### GOAL
Filter this data down to the lines that hold "with", and copy them.

### INFORMATION SHOWN
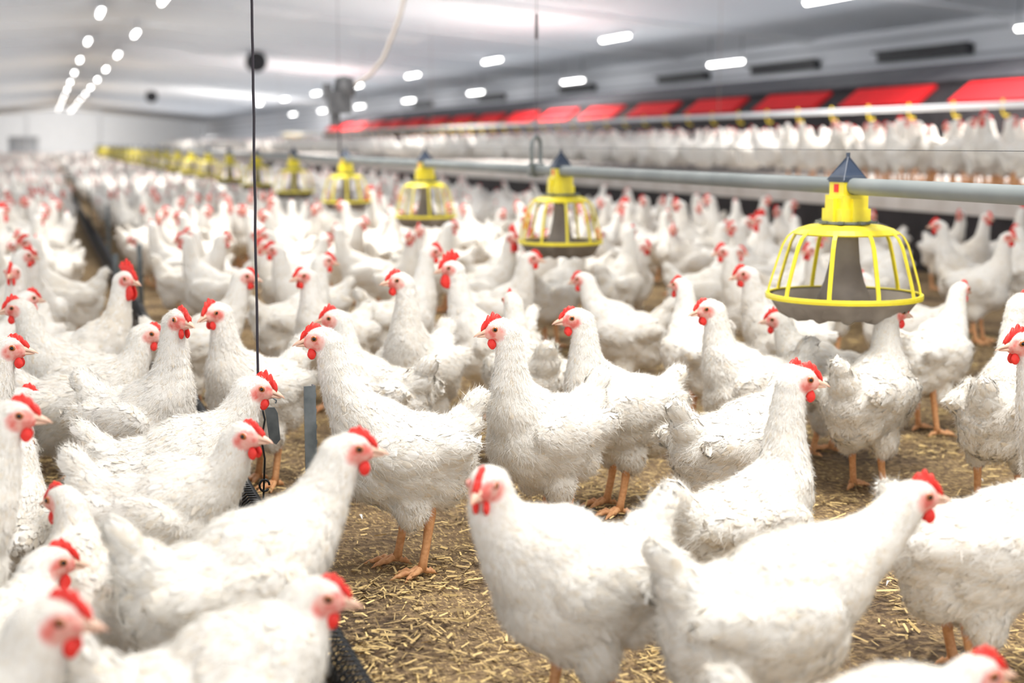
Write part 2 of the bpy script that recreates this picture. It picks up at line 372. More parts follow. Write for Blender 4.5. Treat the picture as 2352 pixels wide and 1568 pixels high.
# hens built one by one: floor x, floor y, head height, heading, head turn, head reach, flags
HENS=[
(0.66,2.70,0.475,174,-6,.165,''),(0.99,2.80,0.472,-162,-30,.12,''),(1.25,3.01,0.458,-174,-18,.12,''),
(1.13,2.17,0.439,10,-22,.12,'d'),(0.90,1.68,0.359,0,-10,.245,'ct'),(0.72,1.88,0.382,-168,40,.16,'ct'),
(0.21,1.93,0.414,16,-26,.20,'ct'),(0.19,2.73,0.388,-10,-6,.18,'t'),(0.15,2.44,0.367,-30,-10,.17,''),
(0.17,3.18,0.476,-42,-16,.12,''),(0.48,3.51,0.449,-150,-2,.12,''),(0.06,3.47,0.407,-14,0,.16,''),
(0.08,4.19,0.474,-26,-20,.14,'r'),(0.07,3.77,0.438,172,0,.15,''),(-0.23,2.91,0.458,-8,-5,.15,''),
(-.21,2.20,.452,-2,-6,.15,''),(-.18,1.50,.369,-8,-8,.17,'ct'),(.15,1.65,.301,10,-24,.15,'ct'),
(.82,1.32,.253,-4,0,.16,'c'),(1.90,2.21,.474,168,0,.15,''),(1.68,3.17,.445,176,-4,.13,''),
(2.16,3.88,.457,172,0,.14,''),(2.53,4.75,.453,166,0,.14,''),(1.27,4.10,.483,-173,-8,.13,'r'),
(.96,3.75,.489,-134,-46,.11,''),(1.14,4.76,.478,12,-20,.13,''),(1.69,5.60,.472,-38,-40,.14,'r'),
(1.55,4.92,.445,-48,20,.14,''),(.75,3.34,.424,132,30,.13,''),(.85,4.43,.447,-148,-10,.12,''),
(.78,4.81,.451,18,-20,.13,''),(.94,5.31,.458,-178,0,.14,''),(.41,4.37,.454,-16,-10,.16,''),
(.66,5.97,.457,152,0,.14,''),(.06,5.79,.473,172,0,.13,''),(1.88,2.97,.437,30,-30,.12,''),
(2.09,2.74,.477,36,-20,.12,''),(3.94,5.44,.487,154,0,.14,''),(1.39,1.86,.359,-18,0,.15,'c'),
(3.65,7.59,.498,168,0,.14,''),(4.08,8.07,.505,162,0,.14,''),(2.22,9.45,.52,172,0,.14,'r'),
(3.12,5.83,.472,162,0,.14,''),(2.02,3.39,.365,132,10,.15,'c'),(1.78,3.70,.436,94,20,.12,''),
(1.19,3.52,.430,92,0,.12,''),(1.37,2.69,.352,12,0,.16,'c'),(1.80,4.28,.408,142,0,.16,'c'),
(1.06,6.34,.449,-178,0,.14,''),(2.83,4.27,.380,142,0,.14,''),(2.45,3.55,.42,20,0,.14,''),(2.95,4.95,.44,200,0,.14,''),
(3.4,5.3,.43,30,20,.13,''),(2.62,5.45,.40,-20,0,.15,''),
]
placed=[]; heroes=0
for i,(x,y,Hz,ang,turn,hx,fl) in enumerate(HENS):
    drop=float(np.clip((.43-Hz)*.45,0,.09)); 
    if 's' in fl: drop=.09
    if 'd' in fl: drop=.055
    near=math.hypot(x,y)<4.05
    bd=hen_body(100+i,Hz,hx,turn,0,drop,voxel=.0052 if near else .0065,nf=6500 if near else 2000,ns=22000 if near else 4000,fat=random.uniform(.97,1.06),neck=1.12 if 't' in fl else 1.0,pitch=random.uniform(-14,0))
    co,q,tr,at,info=bd
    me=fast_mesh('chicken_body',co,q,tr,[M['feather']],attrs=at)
    lab="white rooster with large bright red comb and wattles on the litter" if 'r' in fl else ("white hen crouching low with red comb on straw litter" if drop>.03 else "white hen with small red comb standing upright on straw litter")
    place(me,parts_list(info,'r' in fl,i),(x,y,0),math.radians(ang),lab); placed.append((x,y)); heroes+=1
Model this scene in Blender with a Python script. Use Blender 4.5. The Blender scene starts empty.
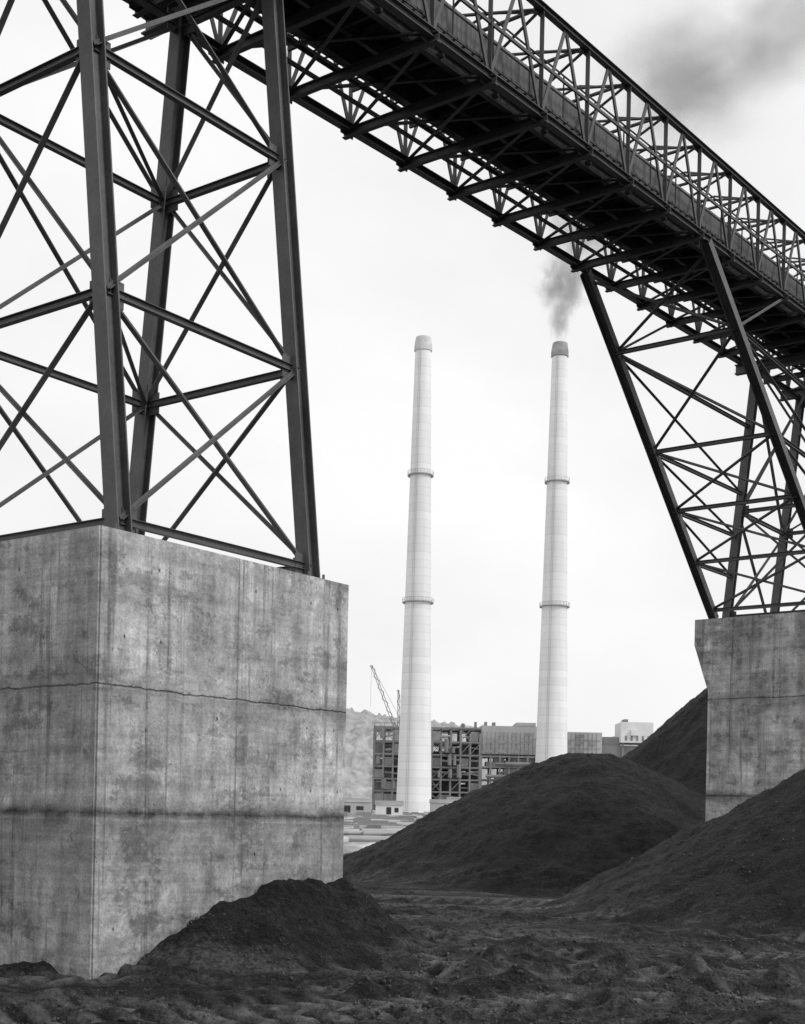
import bpy, math, random, bmesh
import numpy as np
from mathutils import Vector, Matrix
random.seed(7); rng=np.random.RandomState(5)
S=bpy.context.scene
EYE=2.2
AX,AY=-4.335,19.0
ANG=math.atan2(.805,.593)
DX,DY=math.cos(ANG),math.sin(ANG)
# ------------------------------------------------------------ node helper
class G:
    def __init__(s,name,mat=True):
        s.m=bpy.data.materials.new(name); s.m.use_nodes=True
        s.nt=s.m.node_tree; s.n=s.nt.nodes; s.l=s.nt.links
        s.b=s.n['Principled BSDF']; s.out=s.n['Material Output']
    def node(s,t,**k):
        x=s.n.new(t)
        for a,b in k.items(): setattr(x,a,b)
        return x
    def put(s,v,inp):
        if isinstance(v,bpy.types.NodeSocket): s.l.new(v,inp)
        else: inp.default_value=v
    def M(s,op,a,b=0.0,c=0.0,clamp=False):
        x=s.node('ShaderNodeMath',operation=op); x.use_clamp=clamp
        s.put(a,x.inputs[0]); s.put(b,x.inputs[1]); s.put(c,x.inputs[2]); return x.outputs[0]
    def noise(s,co,scale,detail=5,rough=.55,vec=None):
        x=s.node('ShaderNodeTexNoise')
        x.inputs['Scale'].default_value=scale; x.inputs['Detail'].default_value=detail; x.inputs['Roughness'].default_value=rough
        if vec is not None:
            mp=s.node('ShaderNodeMapping'); mp.inputs['Scale'].default_value=vec; s.l.new(co,mp.inputs[0]); co=mp.outputs[0]
        s.l.new(co,x.inputs['Vector']); return x.outputs['Fac']
    def vor(s,co,scale,feature='F1'):
        x=s.node('ShaderNodeTexVoronoi',feature=feature); x.inputs['Scale'].default_value=scale; s.l.new(co,x.inputs['Vector']); return x.outputs['Distance']
    def rng(s,v,a,b,c,d):
        x=s.node('ShaderNodeMapRange'); x.inputs[1].default_value=a;x.inputs[2].default_value=b;x.inputs[3].default_value=c;x.inputs[4].default_value=d
        s.l.new(v,x.inputs[0]); return x.outputs[0]
    def grey(s,v):
        x=s.node('ShaderNodeCombineColor'); 
        for i in range(3): s.put(v,x.inputs[i])
        return x.outputs[0]
    def obj(s): return s.node('ShaderNodeTexCoord').outputs['Object']
    def bump(s,h,dist,strength=1):
        x=s.node('ShaderNodeBump'); x.inputs['Strength'].default_value=strength; x.inputs['Distance'].default_value=dist
        s.l.new(h,x.inputs['Height']); s.l.new(x.outputs[0],s.b.inputs['Normal']); return x
    def col(s,v): s.l.new(s.grey(v),s.b.inputs['Base Color'])
def simple(name,lo,hi,scale=2,rough=.7,bump=0,bs=20,vec=None,metal=0):
    g=G(name); co=g.obj(); n=g.noise(co,scale,5,.6,vec); g.col(g.rng(n,.3,.7,lo,hi))
    g.b.inputs['Roughness'].default_value=rough; g.b.inputs['Metallic'].default_value=metal
    if bump: g.bump(g.noise(co,bs,3),bump)
    return g.m
# ------------------------------------------------------------ materials
def concrete(name,joints,seam,off=0.0):
    g=G(name); co=g.obj()
    sp=g.node('ShaderNodeSeparateXYZ'); g.l.new(co,sp.inputs[0]); X,Y,Z=sp.outputs
    mp=g.node('ShaderNodeMapping'); mp.inputs['Location'].default_value=(off,off*.7,0); g.l.new(co,mp.inputs[0]); co=mp.outputs[0]
    h=g.M('ADD',X,Y)
    big=g.noise(co,.55,4,.6); mid=g.noise(co,2.0,7,.76); fine=g.noise(co,24,4,.75)
    streak=g.noise(co,1.0,5,.7,(2.6,2.6,.18)); hstreak=g.noise(co,1,4,.7,(.3,.3,6))
    v=g.rng(big,.3,.7,.34,.60)
    v=g.M('MULTIPLY',v,g.rng(mid,.3,.7,.55,1.38))
    v=g.M('MULTIPLY',v,g.rng(streak,.3,.7,.60,1.24))
    v=g.M('MULTIPLY',v,g.rng(hstreak,.3,.7,.78,1.20))
    v=g.M('MULTIPLY',v,g.rng(fine,.25,.75,.66,1.30))
    bl=g.noise(co,.9,8,.76,(1,1,1.5)); v=g.M('MULTIPLY',v,g.rng(bl,.53,.57,1.0,.66))
    wl=g.noise(co,.9,7,.75,(1.6,1.6,.8)); v=g.M('MULTIPLY',v,g.rng(wl,.57,.63,1.0,1.28))
    dr=g.noise(co,1.0,4,.65,(5.0,5.0,.12)); v=g.M('MULTIPLY',v,g.M('SUBTRACT',1.0,g.M('MULTIPLY',g.rng(dr,.56,.65,0,.55),g.rng(mid,.38,.56,0,1))))
    hgt=g.M('MULTIPLY',mid,.8)
    wob=g.M('MULTIPLY',g.M('SUBTRACT',mid,.5),.13)
    brk=g.rng(g.noise(co,2.2,4,.7),.38,.6,.25,1)
    for (zj,w,dk,stain,amt) in joints:
        d=g.M('SUBTRACT',g.M('ADD',Z,wob),zj); a=g.M('ABSOLUTE',d)
        ln=g.M('SUBTRACT',1.0,g.M('MULTIPLY',g.rng(a,w*.3,w,1-dk,0.0),brk)); v=g.M('MULTIPLY',v,ln)
        hgt=g.M('ADD',hgt,g.rng(a,0,w*1.2,-1.0,0))
        below=g.rng(d,-stain,0,0,1); below=g.M('MULTIPLY',g.M('MULTIPLY',below,below),g.M('LESS_THAN',d,0.0))
        above=g.M('MULTIPLY',g.rng(d,0,.30,1,0),g.M('GREATER_THAN',d,0.0))
        msk=g.M('MULTIPLY',g.M('MAXIMUM',below,above),g.rng(streak,.34,.58,.05,1))
        v=g.M('MULTIPLY',v,g.M('SUBTRACT',1.0,g.M('MULTIPLY',msk,amt)))
    for sx in seam:
        a=g.M('ABSOLUTE',g.M('SUBTRACT',h,sx)); up=g.rng(Z,2.0,2.3,.25,1)
        v=g.M('MULTIPLY',v,g.M('SUBTRACT',1.0,g.M('MULTIPLY',g.M('MULTIPLY',g.rng(a,.006,.022,.45,0),up),g.rng(mid,.4,.6,.1,1)))); hgt=g.M('ADD',hgt,g.rng(a,0,.02,-.6,0))
    fh=g.M('FLOOR',g.M('DIVIDE',h,1.42)); fz=g.M('FLOOR',g.M('DIVIDE',Z,1.05))
    cv=g.node('ShaderNodeCombineXYZ'); g.l.new(fh,cv.inputs[0]); g.l.new(fz,cv.inputs[1])
    wn=g.node('ShaderNodeTexWhiteNoise'); g.l.new(cv.outputs[0],wn.inputs['Vector'])
    a=g.M('SUBTRACT',g.M('FRACT',g.M('DIVIDE',h,.71)),g.rng(wn.outputs['Value'],0,1,.3,.7)); b=g.M('SUBTRACT',g.M('FRACT',g.M('DIVIDE',Z,1.05)),.5)
    r=g.M('SQRT',g.M('ADD',g.M('MULTIPLY',a,a),g.M('MULTIPLY',b,b)))
    on=g.rng(big,.5,.52,0,1)
    v=g.M('MULTIPLY',v,g.M('SUBTRACT',1.0,g.M('MULTIPLY',g.rng(r,.02,.036,.7,0),on)))
    p=g.vor(co,8); pm=g.M('MULTIPLY',g.rng(p,.06,.12,1,0),g.M('GREATER_THAN',mid,.51)); v=g.M('MULTIPLY',v,g.M('SUBTRACT',1.0,g.M('MULTIPLY',pm,.65)))
    bot=g.M('MULTIPLY',g.rng(Z,.0,2.2,1,0),g.rng(bl,.40,.56,.2,1)); v=g.M('MULTIPLY',v,g.M('SUBTRACT',1.0,g.M('MULTIPLY',bot,.5)))
    g.col(v); g.b.inputs['Roughness'].default_value=.9; g.b.inputs['Specular IOR Level'].default_value=.2
    hgt=g.M('ADD',hgt,g.M('MULTIPLY',fine,.4)); g.bump(hgt,.03,.8)
    return g.m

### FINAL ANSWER
    lab="white rooster with large bright red comb and wattles on the litter" if 'r' in fl else ("white hen crouching low with red comb on straw litter" if drop>.03 else "white hen with small red comb standing upright on straw litter")
Model this scene in Blender with a Python script. Use Blender 4.5. The Blender scene starts empty.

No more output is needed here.